**What is asked:**
In the entries that follow, how many lines contain "parts"? Answer with the number only.

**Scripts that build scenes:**
[start]
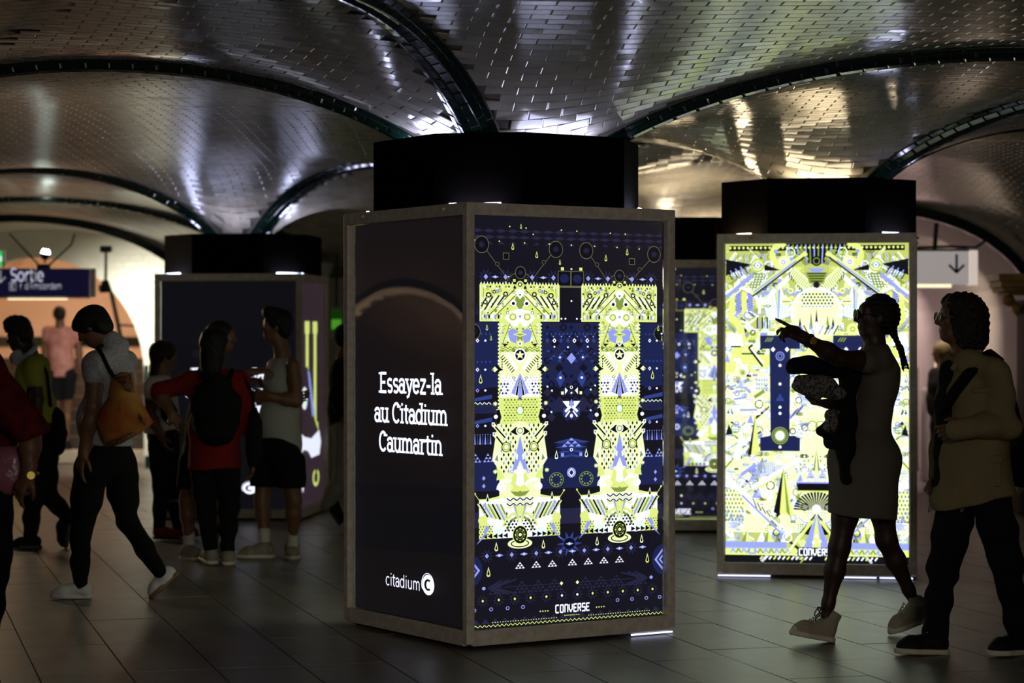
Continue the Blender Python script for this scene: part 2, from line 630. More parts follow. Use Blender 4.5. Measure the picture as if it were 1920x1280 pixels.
for i in range(24):
    for j in range(28):
        x = -5.9 + i * .152 + (.076 if j % 2 else 0)
        z = .2 + j * .085
        u = (x + 5.65) / 1.37
        if (abs(u) < 1.05 and (z < 1.2 or ((z - 1.12) / 1.49) ** 2 + u * u < 1.08)):
            continue
        u2 = (x + 5.5) / 2.08
        if abs(u2) > .97 or (z > 1.6 and ((z - 1.67) / 1.12) ** 2 + u2 * u2 > .95):
            continue
        M4 = (Matrix(((1, 0, 0), (0, 0, 1), (0, -1, 0))).transposed().to_3x3().inverted() @ Matrix.Diagonal((.147, .080, .012))).to_4x4()
        M4 = Matrix.Translation((x, 27.2, z)) @ (Matrix.Rotation(math.radians(-90), 4, 'X') @ Matrix.Diagonal((.147, .080, .012, 1)))
        wt.append((x, 27.2, z, M4))
WTV2 = WTV * np.array((1, 1, 1))
lay_tiles(wt, we, wt_me, WTV2, WTF, 290, 'wall_tile', 'wall_tile_field', M_WHITEWALL)
gb = MB().box((-3.05, 27.17, .07), (2.6, .05, .15), bev=.01).build('baseboard_back', M_GREEN)
tag(gb, 'green tiled skirting at the foot of the white wall', kind='structure')
gs = MB().box((-4.33, 27.17, .95), (.05, .05, .55), bev=.01).build('trim_2', M_GREEN)
tag(gs, 'green tiled strip on the edge of the exit arch', kind='structure')
cor = barrel('wall_stairs', -5.65, 1.45, 1.5, 1.5, 27.45, 31.2, M_PINKWALL)
tag(cor, 'warm lit walls and vault over the exit stairs', kind='structure')
ew = MB().box((-5.65, 31.25, 1.6), (3.2, .1, 3.4)).build('wall_landing', M_PINKWALL)
tag(ew, 'orange lit end wall above the exit stairs', kind='structure')
MB().box((-5.65, 31.18, 1.50), (2.9, .04, .13), bev=.008).build('green_band', M_GREEN, ew)
st_root = empty('stairs', (-5.65, 28.2, 0))
tag(st_root, 'stairs climbing to the exit behind the blue sign', kind='structure')
for k in range(8):
    MB().box((0, k * .30 + .15 + (8 - k) * 0, (k + 1) * .08), (2.86, .30, (k + 1) * .16), bev=.012).build('step', M_LIGHTSTEP if k == 0 else M_STEP, st_root)
MB().box((0, 2.75, .64), (2.86, .7, 1.28), bev=.01).build('landing', M_LIGHTSTEP, st_root)
hr = empty('handrail', (-4.80, 27.9, 0))
tag(hr, 'dark handrail sloping along the wall of the exit stairs', 'handrail')
MB().tube([(-.07, -.1, 2.15), (0, .05, 1.7), (.08, .2, 1.2), (.12, .3, .9)], .026).build('rail', M_DARKMETAL, hr)
for y, z in ((.05, 1.7), (.2, 1.2)):
    MB().cyl((.02, y, z), (.50, y, z - .03), .014).build('bracket', M_DARKMETAL, hr)

# far right: arched opening to the ticket gates
wr = wall('wall_gates', (.9, 21.5), (10, 21.5), 3.6, .12, [(2.5, 1.5, 1.70, 1.0)], M_WALLDIM, 'tiled wall with the arched opening to the ticket gates')
arch_trim('arch_moulding', (.9, 21.5), (1, 0), 2.5, 1.5, 1.70, 1.0, .10, .06, M_GREEN, wr)
b2 = barrel('wall_corridor', 3.4, 1.5, 1.70, 1.0, 21.62, 29.0, M_WALLDIM)
tag(b2, 'vaulted corridor behind the ticket gates', kind='structure')
e2 = wall('wall_corridor_end', (1.8, 29.0), (5.0, 29.0), 3.0, .12, [], M_LAV, 'pale lavender end wall of the corridor')
for x0, y0, x1, y1, nm, lb in ((.9, 25.5, .9, 21.5, 'wall_link', 'short wall joining the two arched walls'),):
    wall(nm, (x0, y0), (x1, y1), 3.6, .1, [], M_WALLDIM, lb)
# the side walls of the hall, each with an arched passage (seen mirrored in the glossy posters)
wl = wall('wall_left', (-9.8, 25.5), (-9.8, -2), 3.6, .15, [(25.5 - 16.4, .95, 0.9, 1.06), (25.5 - 12.5, .95, .9, 1.06)], M_BROWN, 'brown side wall with arched passages')
wl.rotation_euler = (0, 0, 0)
for c in (25.5 - 16.4, 25.5 - 12.5):
    arch_trim('arch_moulding', (-9.8, 25.5), (0, -1), c, .95, .9, 1.06, .055, -.18, M_WHITEWALL, wl)
wr2 = wall('wall_right', (9.0, -2), (9.0, 21.5), 3.6, .15, [(9.6, 1.5, 1.3, 1.65)], M_BROWN, 'brown side wall with a lit passage')
arch_trim('arch_moulding', (8.85, -2), (0, 1), 9.6, 1.5, 1.3, 1.65, .25, -.05, M_WHITEWALL, wr2)
wall('wall_front', (-9.8, -2), (9.0, -2), 3.6, .15, [], M_BROWN, 'dark wall behind the viewer')
for nm, loc, sz, lb in (('wall_passage_left', (-11.6, 15, 1.7), (.1, 9, 3.6), 'end of the passages on the left'), ('wall_passage_right', (10.6, 7.5, 1.7), (.1, 6, 3.6), 'end of the passage on the right')):
    tag(MB().box(loc, sz).build(nm, M_PINKWALL), lb, kind='structure')

# plain columns that carry the vault where no kiosk wraps them
M_COLT = mat('column_tile', srgb(196, 190, 176), 0.2, bump=(10, .1))
for i, k in enumerate(('H', 'V')):
    x, y = NODE[k]
    m = MB()
    m.cyl((x, y, 0), (x, y, .16), .44, .44, 24)
    m.cyl((x, y, .16), (x, y, 1.75), .38, .38, 24)
    m.cyl((x, y, 1.75), (x, y, 2.3), .38, .58, 24)
    o = m.build('pillar', M_COLT, smooth=False)
    tag(o, ['round tiled pillar behind the middle kiosk', 'round tiled pillar at the far end behind the left kiosk'][i], kind='structure')


# ---------------------------------------------------------------- stroke lettering
def arc(cx, cy, rx, ry, a0, a1, n=12):
    return [(cx + rx * math.cos(math.radians(a0 + (a1 - a0) * i / n)), cy + ry * math.sin(math.radians(a0 + (a1 - a0) * i / n))) for i in range(n + 1)]


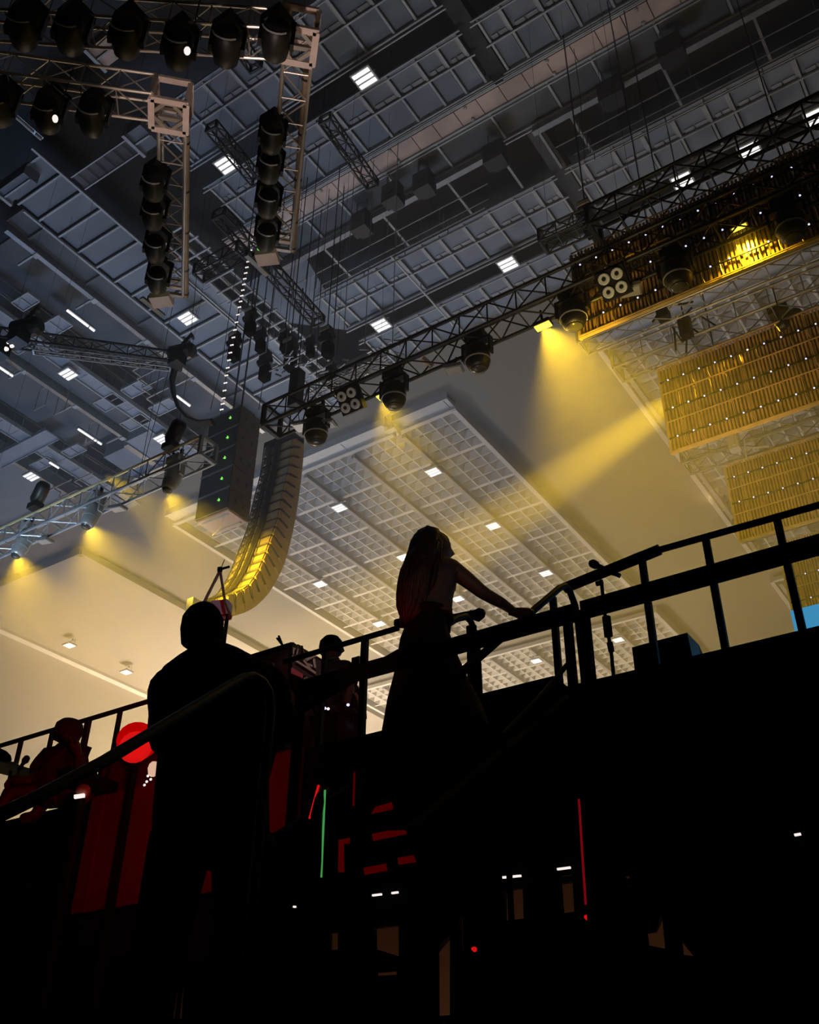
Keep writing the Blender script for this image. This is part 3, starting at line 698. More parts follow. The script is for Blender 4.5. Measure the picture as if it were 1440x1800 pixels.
# four-lamp blinders
def blinder(px, py, label, lit=True):
    c = Oy(px, py, TY-.15); t = thing('four_lamp_blinder', c, label, 'blinder light', 'four lamp blinders')
    R = Matrix.Rotation(math.radians(-52), 3, 'X') @ Matrix.Rotation(math.radians(20), 3, 'Y')
    R = Matrix.Rotation(math.radians(38), 3, 'X')
    def P(x, y, z): return c + R @ Vector((x, y, z))
    MB().box(c, (.38, .12, .38), R).build('housing', M_BLACK, t)
    for a in (-1, 1):
        for b in (-1, 1):
            q = P(a*.09, -.06, b*.09); d = R @ Vector((0, -1, 0))
            MB().lathe(q, d, [(0, .078), (.03, .078), (.035, .06), (.02, .03)], 16).build('lamp_lens', M_GLASS, t, True)
            MB().lathe(q, d, [(.03, .03), (.045, .02)], 10).build('bulb', M_BLACK, t)
    MB().tube([P(-.21, 0, -.05), P(-.21, 0, .25), P(.21, 0, .25), P(.21, 0, -.05)], .014, 6).build('bracket', M_DSTEEL, t)
blinder(617, 703, 'square four lamp blinder under the long truss near the curved speaker')
blinder(1080, 498, 'square four lamp blinder in front of the top gold curtain')
# small flat panels and yellow light bars under the trusses
def panel(px, py, s, label, yaw=.3):
    c = Oy(px, py, TY+.1); t = thing('flat_panel_light', c, label, 'panel light', 'small flat panels under the trusses')
    R = Matrix.Rotation(yaw, 3, 'Z') @ Matrix.Rotation(math.radians(12), 3, 'X')
    MB().box(c, (.26*s, .24*s, .05), R).build('housing', M_STEEL, t)
    MB().box(c+R @ Vector((0, 0, -.03)), (.22*s, .20*s, .012), R).build('face', M_HEADL, t)
    MB().bar(c, Vector((c.x, TY+.18, TZ-.18)), .025, .025).build('arm', M_DSTEEL, t)
for px, py, s, l in ((798, 648, 1, 'grey flat panel under the long truss between two moving heads'), (1108, 509, 1.1, 'dark flat panel right of the blinder on the gold curtain'), (207, 893, 1, 'small pale panel between the grey moving heads'),
                     (78, 950, 1, 'small pale panel right of the leftmost grey head'), (535, 748, 1.3, 'pale flat panel at the top of the curved speaker'), (575, 745, 1.0, 'white tilted panel beside the first black moving head')):
    panel(px, py, s, l)
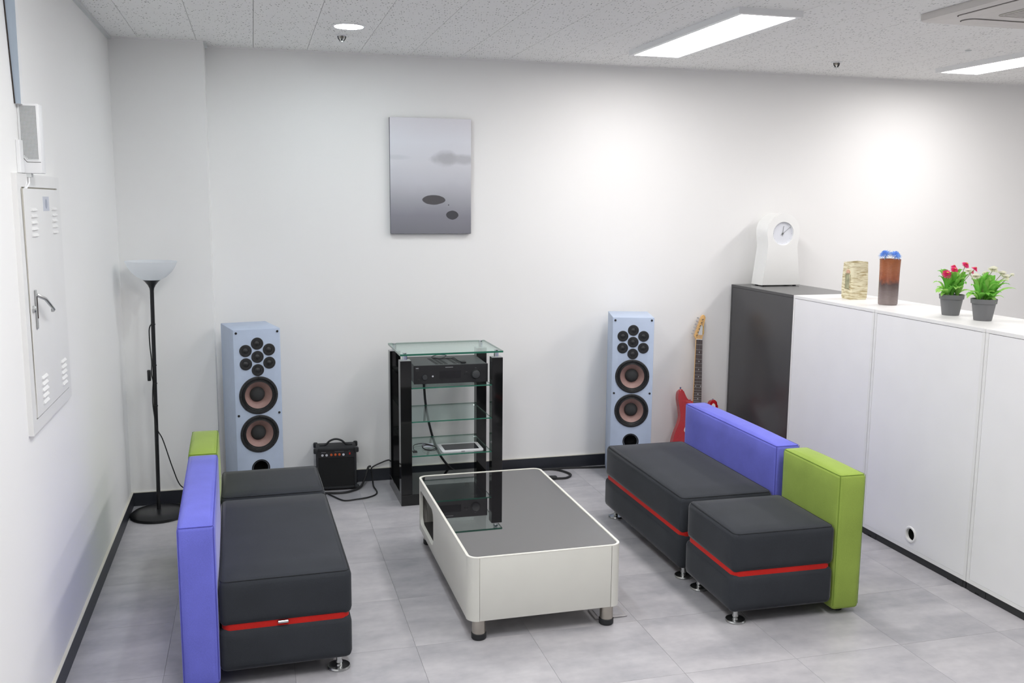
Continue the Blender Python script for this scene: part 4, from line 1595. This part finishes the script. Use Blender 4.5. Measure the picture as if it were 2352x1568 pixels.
[end]
**Full output:**
2